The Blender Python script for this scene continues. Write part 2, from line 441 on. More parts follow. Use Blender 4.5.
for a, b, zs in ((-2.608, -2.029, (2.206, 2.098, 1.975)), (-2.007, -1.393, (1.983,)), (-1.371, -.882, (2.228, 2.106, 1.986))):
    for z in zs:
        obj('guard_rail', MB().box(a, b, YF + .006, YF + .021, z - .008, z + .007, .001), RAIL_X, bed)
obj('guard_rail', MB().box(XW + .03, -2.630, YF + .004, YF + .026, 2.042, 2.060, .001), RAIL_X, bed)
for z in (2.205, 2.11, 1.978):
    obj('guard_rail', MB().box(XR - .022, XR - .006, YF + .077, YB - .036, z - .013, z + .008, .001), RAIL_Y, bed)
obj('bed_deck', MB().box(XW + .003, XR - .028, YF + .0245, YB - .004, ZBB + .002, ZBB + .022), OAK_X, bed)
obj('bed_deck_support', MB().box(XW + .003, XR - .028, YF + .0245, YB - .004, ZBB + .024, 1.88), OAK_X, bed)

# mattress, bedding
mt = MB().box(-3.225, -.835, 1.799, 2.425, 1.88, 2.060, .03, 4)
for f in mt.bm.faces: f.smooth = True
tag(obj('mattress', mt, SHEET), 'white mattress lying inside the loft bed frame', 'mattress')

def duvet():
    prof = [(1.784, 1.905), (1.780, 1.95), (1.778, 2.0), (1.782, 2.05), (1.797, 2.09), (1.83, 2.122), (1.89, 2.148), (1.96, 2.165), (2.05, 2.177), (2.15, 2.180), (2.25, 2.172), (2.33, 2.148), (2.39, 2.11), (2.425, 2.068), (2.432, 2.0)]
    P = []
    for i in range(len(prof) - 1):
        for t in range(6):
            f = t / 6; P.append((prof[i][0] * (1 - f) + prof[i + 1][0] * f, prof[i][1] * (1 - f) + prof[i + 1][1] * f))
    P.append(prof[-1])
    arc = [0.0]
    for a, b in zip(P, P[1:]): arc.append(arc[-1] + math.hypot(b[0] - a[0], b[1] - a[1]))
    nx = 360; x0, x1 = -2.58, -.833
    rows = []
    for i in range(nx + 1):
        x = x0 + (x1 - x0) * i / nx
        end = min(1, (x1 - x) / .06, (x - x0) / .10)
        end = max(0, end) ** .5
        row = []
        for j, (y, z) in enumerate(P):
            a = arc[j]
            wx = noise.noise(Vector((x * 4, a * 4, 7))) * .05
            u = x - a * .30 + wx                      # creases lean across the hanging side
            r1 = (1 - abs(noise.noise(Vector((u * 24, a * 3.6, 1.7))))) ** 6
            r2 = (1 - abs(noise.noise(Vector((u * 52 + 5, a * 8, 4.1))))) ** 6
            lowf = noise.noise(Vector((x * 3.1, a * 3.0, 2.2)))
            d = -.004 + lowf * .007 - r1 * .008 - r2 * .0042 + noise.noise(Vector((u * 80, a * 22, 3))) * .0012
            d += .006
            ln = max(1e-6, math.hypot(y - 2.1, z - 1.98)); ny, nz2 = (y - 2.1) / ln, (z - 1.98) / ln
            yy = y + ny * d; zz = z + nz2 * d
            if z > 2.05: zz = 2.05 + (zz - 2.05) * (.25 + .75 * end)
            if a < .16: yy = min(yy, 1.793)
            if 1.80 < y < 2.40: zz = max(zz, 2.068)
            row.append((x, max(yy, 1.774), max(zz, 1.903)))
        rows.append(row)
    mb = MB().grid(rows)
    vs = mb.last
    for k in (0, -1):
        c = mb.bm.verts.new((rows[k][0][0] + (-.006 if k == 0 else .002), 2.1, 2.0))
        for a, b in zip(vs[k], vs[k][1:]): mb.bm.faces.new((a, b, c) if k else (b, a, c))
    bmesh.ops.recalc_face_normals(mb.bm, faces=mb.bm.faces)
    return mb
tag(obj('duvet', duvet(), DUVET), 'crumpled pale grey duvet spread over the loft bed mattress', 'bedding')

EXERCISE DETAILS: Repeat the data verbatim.

THE OUTPUT:
The Blender Python script for this scene continues. Write part 2, from line 441 on. More parts follow. Use Blender 4.5.
for a, b, zs in ((-2.608, -2.029, (2.206, 2.098, 1.975)), (-2.007, -1.393, (1.983,)), (-1.371, -.882, (2.228, 2.106, 1.986))):
    for z in zs:
        obj('guard_rail', MB().box(a, b, YF + .006, YF + .021, z - .008, z + .007, .001), RAIL_X, bed)
obj('guard_rail', MB().box(XW + .03, -2.630, YF + .004, YF + .026, 2.042, 2.060, .001), RAIL_X, bed)
for z in (2.205, 2.11, 1.978):
    obj('guard_rail', MB().box(XR - .022, XR - .006, YF + .077, YB - .036, z - .013, z + .008, .001), RAIL_Y, bed)
obj('bed_deck', MB().box(XW + .003, XR - .028, YF + .0245, YB - .004, ZBB + .002, ZBB + .022), OAK_X, bed)
obj('bed_deck_support', MB().box(XW + .003, XR - .028, YF + .0245, YB - .004, ZBB + .024, 1.88), OAK_X, bed)

# mattress, bedding
mt = MB().box(-3.225, -.835, 1.799, 2.425, 1.88, 2.060, .03, 4)
for f in mt.bm.faces: f.smooth = True
tag(obj('mattress', mt, SHEET), 'white mattress lying inside the loft bed frame', 'mattress')

def duvet():
    prof = [(1.784, 1.905), (1.780, 1.95), (1.778, 2.0), (1.782, 2.05), (1.797, 2.09), (1.83, 2.122), (1.89, 2.148), (1.96, 2.165), (2.05, 2.177), (2.15, 2.180), (2.25, 2.172), (2.33, 2.148), (2.39, 2.11), (2.425, 2.068), (2.432, 2.0)]
    P = []
    for i in range(len(prof) - 1):
        for t in range(6):
            f = t / 6; P.append((prof[i][0] * (1 - f) + prof[i + 1][0] * f, prof[i][1] * (1 - f) + prof[i + 1][1] * f))
    P.append(prof[-1])
    arc = [0.0]
    for a, b in zip(P, P[1:]): arc.append(arc[-1] + math.hypot(b[0] - a[0], b[1] - a[1]))
    nx = 360; x0, x1 = -2.58, -.833
    rows = []
    for i in range(nx + 1):
        x = x0 + (x1 - x0) * i / nx
        end = min(1, (x1 - x) / .06, (x - x0) / .10)
        end = max(0, end) ** .5
        row = []
        for j, (y, z) in enumerate(P):
            a = arc[j]
            wx = noise.noise(Vector((x * 4, a * 4, 7))) * .05
            u = x - a * .30 + wx                      # creases lean across the hanging side
            r1 = (1 - abs(noise.noise(Vector((u * 24, a * 3.6, 1.7))))) ** 6
            r2 = (1 - abs(noise.noise(Vector((u * 52 + 5, a * 8, 4.1))))) ** 6
            lowf = noise.noise(Vector((x * 3.1, a * 3.0, 2.2)))
            d = -.004 + lowf * .007 - r1 * .008 - r2 * .0042 + noise.noise(Vector((u * 80, a * 22, 3))) * .0012
            d += .006
            ln = max(1e-6, math.hypot(y - 2.1, z - 1.98)); ny, nz2 = (y - 2.1) / ln, (z - 1.98) / ln
            yy = y + ny * d; zz = z + nz2 * d
            if z > 2.05: zz = 2.05 + (zz - 2.05) * (.25 + .75 * end)
            if a < .16: yy = min(yy, 1.793)
            if 1.80 < y < 2.40: zz = max(zz, 2.068)
            row.append((x, max(yy, 1.774), max(zz, 1.903)))
        rows.append(row)
    mb = MB().grid(rows)
    vs = mb.last
    for k in (0, -1):
        c = mb.bm.verts.new((rows[k][0][0] + (-.006 if k == 0 else .002), 2.1, 2.0))
        for a, b in zip(vs[k], vs[k][1:]): mb.bm.faces.new((a, b, c) if k else (b, a, c))
    bmesh.ops.recalc_face_normals(mb.bm, faces=mb.bm.faces)
    return mb
tag(obj('duvet', duvet(), DUVET), 'crumpled pale grey duvet spread over the loft bed mattress', 'bedding')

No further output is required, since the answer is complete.